Saturday, April 19, 2014

Lent XXXXVI....Holy Saturday

Holy Saturday is an interesting day.  Maybe, thought provoking is a better word.  It is the day between Good Friday and Easter, the day between the cross and the empty tomb, the day between what appeared to be defeat and what can only be described as stunning victory.  Traditionally, it has been for the church a day of continued prayer.  It has been a moment of waiting as with the women who waited for Saturday to pass so that they could return to the tomb of Jesus to finish what had been started but left undone on Friday evening. 
 
It does make for a thought provoking moment of reflection.  The stone was obviously not rolled away until Sunday morning.  We do not think of Jesus being resurrected from the dead until Sunday morning, but if you are God why wait? Of course, there is the matter of scripture and the words of Jesus which spoke of being raised from the dead in the time allotted between Friday evening and Sunday morning.  Still, one cannot help but wonder.  The stone was not rolled away so that Jesus could make an early morning exit.  If being raised from the dead was not an insurmountable problem for God, surely getting Jesus out of the tomb without disturbing the landscape would have been a piece of cake.
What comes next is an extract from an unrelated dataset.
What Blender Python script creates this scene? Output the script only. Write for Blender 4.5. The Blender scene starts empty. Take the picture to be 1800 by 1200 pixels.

It sounds like what we have always heard is true.  The stone was not rolled back so that Jesus could enter, but so that we could enter.
 
Still, is hard not to wonder about what this death of Jesus meant.  Was the creation brought into being through divine creative breath now totally empty of His presence?  Was He no longer a part of it except as a memory of Someone who lived among us?  What was it like when eyes closed in death saw light again?  What was it like when the spirit rushed into a resurrected form to create a new life?  What will it be like for us?  Does that moment when the Spirit rushes into our mortal bodies creating something new in anyway resemble that moment when we are touched by unleashed resurrection power and given what can only be known as eternal life?  Holy Saturday.  A day for pondering.  And waiting for Easter.